§ **YOUR INSTRUCTIONS**: Quote the listing below in its entirety.

§ **DATA LINES**:
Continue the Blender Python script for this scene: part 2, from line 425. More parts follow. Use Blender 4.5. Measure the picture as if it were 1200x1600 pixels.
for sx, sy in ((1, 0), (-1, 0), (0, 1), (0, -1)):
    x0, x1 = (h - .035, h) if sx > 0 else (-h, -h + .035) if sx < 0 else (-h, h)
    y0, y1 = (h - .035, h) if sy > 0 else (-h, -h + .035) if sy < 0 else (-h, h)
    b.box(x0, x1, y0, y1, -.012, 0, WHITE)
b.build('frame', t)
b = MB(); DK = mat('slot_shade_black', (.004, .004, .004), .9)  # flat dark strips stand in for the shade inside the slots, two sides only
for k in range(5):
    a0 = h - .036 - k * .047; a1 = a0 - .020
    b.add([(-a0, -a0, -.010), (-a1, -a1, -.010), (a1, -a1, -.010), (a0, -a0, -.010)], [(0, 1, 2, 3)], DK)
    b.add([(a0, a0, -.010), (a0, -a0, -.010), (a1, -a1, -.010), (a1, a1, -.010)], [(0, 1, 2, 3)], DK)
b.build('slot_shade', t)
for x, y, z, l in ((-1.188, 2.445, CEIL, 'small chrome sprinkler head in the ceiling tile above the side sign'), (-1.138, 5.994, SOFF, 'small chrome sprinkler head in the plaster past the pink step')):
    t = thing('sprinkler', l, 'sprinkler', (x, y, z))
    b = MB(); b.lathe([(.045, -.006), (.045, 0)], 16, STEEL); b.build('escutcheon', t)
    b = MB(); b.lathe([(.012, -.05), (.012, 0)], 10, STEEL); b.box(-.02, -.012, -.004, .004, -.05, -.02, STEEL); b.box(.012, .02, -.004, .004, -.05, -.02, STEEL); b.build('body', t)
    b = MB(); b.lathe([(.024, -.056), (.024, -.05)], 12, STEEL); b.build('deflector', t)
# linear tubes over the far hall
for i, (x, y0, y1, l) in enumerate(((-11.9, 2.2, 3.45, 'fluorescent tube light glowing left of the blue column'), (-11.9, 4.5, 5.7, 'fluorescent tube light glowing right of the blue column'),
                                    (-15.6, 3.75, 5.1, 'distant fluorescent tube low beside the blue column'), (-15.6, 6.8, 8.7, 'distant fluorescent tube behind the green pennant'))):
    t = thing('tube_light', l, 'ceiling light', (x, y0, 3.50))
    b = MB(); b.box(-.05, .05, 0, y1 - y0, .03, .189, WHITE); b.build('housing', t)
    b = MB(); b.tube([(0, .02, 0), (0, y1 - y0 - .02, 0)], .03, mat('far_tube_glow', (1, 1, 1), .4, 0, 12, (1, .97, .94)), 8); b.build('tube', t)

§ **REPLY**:
Continue the Blender Python script for this scene: part 2, from line 425. More parts follow. Use Blender 4.5. Measure the picture as if it were 1200x1600 pixels.
for sx, sy in ((1, 0), (-1, 0), (0, 1), (0, -1)):
    x0, x1 = (h - .035, h) if sx > 0 else (-h, -h + .035) if sx < 0 else (-h, h)
    y0, y1 = (h - .035, h) if sy > 0 else (-h, -h + .035) if sy < 0 else (-h, h)
    b.box(x0, x1, y0, y1, -.012, 0, WHITE)
b.build('frame', t)
b = MB(); DK = mat('slot_shade_black', (.004, .004, .004), .9)  # flat dark strips stand in for the shade inside the slots, two sides only
for k in range(5):
    a0 = h - .036 - k * .047; a1 = a0 - .020
    b.add([(-a0, -a0, -.010), (-a1, -a1, -.010), (a1, -a1, -.010), (a0, -a0, -.010)], [(0, 1, 2, 3)], DK)
    b.add([(a0, a0, -.010), (a0, -a0, -.010), (a1, -a1, -.010), (a1, a1, -.010)], [(0, 1, 2, 3)], DK)
b.build('slot_shade', t)
for x, y, z, l in ((-1.188, 2.445, CEIL, 'small chrome sprinkler head in the ceiling tile above the side sign'), (-1.138, 5.994, SOFF, 'small chrome sprinkler head in the plaster past the pink step')):
    t = thing('sprinkler', l, 'sprinkler', (x, y, z))
    b = MB(); b.lathe([(.045, -.006), (.045, 0)], 16, STEEL); b.build('escutcheon', t)
    b = MB(); b.lathe([(.012, -.05), (.012, 0)], 10, STEEL); b.box(-.02, -.012, -.004, .004, -.05, -.02, STEEL); b.box(.012, .02, -.004, .004, -.05, -.02, STEEL); b.build('body', t)
    b = MB(); b.lathe([(.024, -.056), (.024, -.05)], 12, STEEL); b.build('deflector', t)
# linear tubes over the far hall
for i, (x, y0, y1, l) in enumerate(((-11.9, 2.2, 3.45, 'fluorescent tube light glowing left of the blue column'), (-11.9, 4.5, 5.7, 'fluorescent tube light glowing right of the blue column'),
                                    (-15.6, 3.75, 5.1, 'distant fluorescent tube low beside the blue column'), (-15.6, 6.8, 8.7, 'distant fluorescent tube behind the green pennant'))):
    t = thing('tube_light', l, 'ceiling light', (x, y0, 3.50))
    b = MB(); b.box(-.05, .05, 0, y1 - y0, .03, .189, WHITE); b.build('housing', t)
    b = MB(); b.tube([(0, .02, 0), (0, y1 - y0 - .02, 0)], .03, mat('far_tube_glow', (1, 1, 1), .4, 0, 12, (1, .97, .94)), 8); b.build('tube', t)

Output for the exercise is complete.